La investe e la uccide con il tir, il giovane camionista va ai funerali e abbraccia la famiglia: «Gesto notevole»
L’Associazione italiana famigliari e vittime della strada apprezza il gesto alle esequie di Alessandra Stefani a Casola di Montefiorino: «Sensibilità che manca nella grande maggioranza dei tragici incidenti stradali»

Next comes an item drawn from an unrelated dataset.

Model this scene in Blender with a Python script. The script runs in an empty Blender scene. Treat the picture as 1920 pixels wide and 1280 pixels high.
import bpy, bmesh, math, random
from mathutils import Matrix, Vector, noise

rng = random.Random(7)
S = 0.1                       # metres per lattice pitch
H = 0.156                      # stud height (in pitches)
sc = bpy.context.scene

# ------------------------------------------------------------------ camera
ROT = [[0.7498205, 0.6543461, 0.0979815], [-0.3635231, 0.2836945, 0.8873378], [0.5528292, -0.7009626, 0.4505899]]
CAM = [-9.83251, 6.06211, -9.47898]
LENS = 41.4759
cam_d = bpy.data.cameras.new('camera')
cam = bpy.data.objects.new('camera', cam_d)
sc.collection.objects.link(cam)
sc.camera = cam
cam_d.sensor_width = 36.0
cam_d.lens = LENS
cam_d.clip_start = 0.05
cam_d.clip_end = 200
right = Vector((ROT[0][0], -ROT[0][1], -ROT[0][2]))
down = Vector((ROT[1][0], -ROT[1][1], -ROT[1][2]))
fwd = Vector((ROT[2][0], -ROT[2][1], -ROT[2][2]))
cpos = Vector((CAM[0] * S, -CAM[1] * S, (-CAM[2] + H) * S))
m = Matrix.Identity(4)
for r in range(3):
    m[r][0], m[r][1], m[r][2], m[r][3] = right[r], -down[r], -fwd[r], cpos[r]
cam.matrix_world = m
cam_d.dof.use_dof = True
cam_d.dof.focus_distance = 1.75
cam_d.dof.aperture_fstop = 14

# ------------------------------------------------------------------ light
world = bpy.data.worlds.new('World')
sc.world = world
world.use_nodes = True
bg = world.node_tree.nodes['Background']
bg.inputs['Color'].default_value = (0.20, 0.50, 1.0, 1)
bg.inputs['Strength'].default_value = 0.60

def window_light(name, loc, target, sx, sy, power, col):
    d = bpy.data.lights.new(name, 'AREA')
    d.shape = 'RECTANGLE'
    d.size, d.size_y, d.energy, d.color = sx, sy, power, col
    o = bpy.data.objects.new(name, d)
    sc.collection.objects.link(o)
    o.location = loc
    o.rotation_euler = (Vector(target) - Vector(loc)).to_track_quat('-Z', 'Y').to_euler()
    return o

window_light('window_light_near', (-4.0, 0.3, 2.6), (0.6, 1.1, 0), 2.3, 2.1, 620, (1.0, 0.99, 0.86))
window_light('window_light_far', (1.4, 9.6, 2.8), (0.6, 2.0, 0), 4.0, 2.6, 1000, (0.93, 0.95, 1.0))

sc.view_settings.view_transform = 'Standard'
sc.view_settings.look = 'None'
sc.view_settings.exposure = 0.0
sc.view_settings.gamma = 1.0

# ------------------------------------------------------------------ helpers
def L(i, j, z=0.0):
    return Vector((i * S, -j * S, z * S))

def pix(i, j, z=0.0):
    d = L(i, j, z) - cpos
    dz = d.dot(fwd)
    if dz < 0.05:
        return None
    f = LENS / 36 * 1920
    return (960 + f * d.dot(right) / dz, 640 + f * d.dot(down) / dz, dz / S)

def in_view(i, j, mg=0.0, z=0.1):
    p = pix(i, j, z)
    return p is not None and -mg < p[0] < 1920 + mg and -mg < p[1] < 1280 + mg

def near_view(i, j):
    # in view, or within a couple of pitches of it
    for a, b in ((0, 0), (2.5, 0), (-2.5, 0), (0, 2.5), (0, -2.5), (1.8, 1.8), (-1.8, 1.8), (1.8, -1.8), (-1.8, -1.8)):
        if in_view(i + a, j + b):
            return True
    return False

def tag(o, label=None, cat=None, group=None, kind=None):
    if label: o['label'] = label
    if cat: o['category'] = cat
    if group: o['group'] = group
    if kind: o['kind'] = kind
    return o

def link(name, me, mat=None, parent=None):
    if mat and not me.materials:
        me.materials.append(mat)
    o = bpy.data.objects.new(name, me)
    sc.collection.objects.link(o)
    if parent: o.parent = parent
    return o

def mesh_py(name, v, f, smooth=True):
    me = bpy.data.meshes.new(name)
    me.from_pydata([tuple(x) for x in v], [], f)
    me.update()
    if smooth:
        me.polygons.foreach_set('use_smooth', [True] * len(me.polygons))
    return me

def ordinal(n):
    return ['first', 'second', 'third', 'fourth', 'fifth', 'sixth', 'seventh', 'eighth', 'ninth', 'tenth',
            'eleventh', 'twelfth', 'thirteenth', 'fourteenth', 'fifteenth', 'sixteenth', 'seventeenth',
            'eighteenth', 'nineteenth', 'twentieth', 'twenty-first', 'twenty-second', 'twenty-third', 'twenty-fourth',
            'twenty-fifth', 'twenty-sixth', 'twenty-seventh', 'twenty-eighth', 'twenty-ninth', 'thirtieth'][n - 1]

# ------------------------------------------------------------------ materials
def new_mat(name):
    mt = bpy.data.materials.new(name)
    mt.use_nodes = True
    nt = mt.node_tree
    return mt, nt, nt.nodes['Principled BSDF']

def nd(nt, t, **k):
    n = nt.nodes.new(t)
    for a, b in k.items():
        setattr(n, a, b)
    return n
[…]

MONTEFIORINO. «Ha fatto un gesto notevole il giovane investitore che è venuto in lacrime al funerale di Alessandra Stefani chiedendo scusa per quello che è successo. Purtroppo, è una sensibilità che manca nella grande maggioranza dei tragici incidenti stradali. E questo rende i famigliari delle vittime, vittime una seconda volta». A sottolinearlo è l’Associazione italiana famigliari e vittime della strada, con le due colonne della sezione di Modena: Franco Piacentini e Maria Assunta Partesotti.
Il gesto
L’accaduto è stato raccontato dalla Gazzetta di Modena. Sabato a Casola, al funerale della 49enne – che aveva un legame speciale con Formigine per gli anni da giocatrice e allenatrice di rugby – ha partecipato anche il giovane che giovedì 10 aprile l’ha travolta a Scandiano in retromarcia. Ha assistito in lacrime a tutta la cerimonia, ha accompagnato con gli altri la bara al cimitero e non se n’è andato prima che fosse completata la sepoltura, per condividere fino all’ultimo con la famiglia quel momento di dolore. Al cimitero è scoppiato in singhiozzi chiedendo scusa al fratello di Alessandra. Schiacciato dal peso che si porta dentro, venerdì aveva fatto altrettanto con il padre di lei, alla camera ardente. Ricevendo anche da lui il perdono, con le parole: «Non hai fatto apposta».
Le reazioni
«È un gesto che va sicuramente apprezzato – sottolinea Piacentini – un segnale che non tutti sono capaci di dare. Spesso e volentieri questo tipo di sensibilità manca. E ciò, col tempo, non fa che accrescere il dolore della famiglia della vittima. Quando c’è sincerità, e mi sembra proprio che in questo caso ci sia stata, gesti come questo fanno bene sia ai famigliari della vittima che al “colpevole”. Non alleviano il dolore, parliamoci chiaro, ma aprono la strada alla condivisione di questo dolore. Perché – ed è giusto quello che dicono padre e fratello – nessuno ha fatto apposta. Peraltro in una manovra in retromarcia con un camion, che ha le sue complessità». «I famigliari della vittima e il “reo” sono parte della stessa tragedia» rimarca Partesotti. «Io come famigliare di una vittima della strada ho apprezzato molto il gesto di questo ragazzo: ci vuole coraggio a compierlo, e lui lo ha fatto nei confronti di un’intera comunità, venendo al funerale e dicendo chi era. Quell’abbraccio col fratello è l’unico modo per chiudere il cerchio del dolore. Così il dolore viene tirato fuori, condiviso. Resta e resterà per sempre, ma nel vissuto della condivisione. Non è così purtroppo nella maggior parte dei casi. Io ho sentito tanti famigliari di vittime dirmi cose del tipo: “Guarda, quello mi ha ucciso la persona più cara e non mi ha mai chiesto scusa. Non mi ha mai detto niente, neanche una parola al processo. Se mi vede per strada, abbassa lo sguardo e mi ignora”. È terribile questa cosa. È la vittimizzazione secondaria: i famigliari subiscono un’ulteriore ferita, diventano vittime un’altra volta. Non che tutti i famigliari siano pronti ad accettare le scuse, eh? C’è chi le può rifiutare subito, perché non è pronto. Col tempo però può capire, e accettarle. Il gesto comunque va fatto, bisogna tentare. Bisogna mostrare empatia col prossimo, nella condivisione della stessa umanità».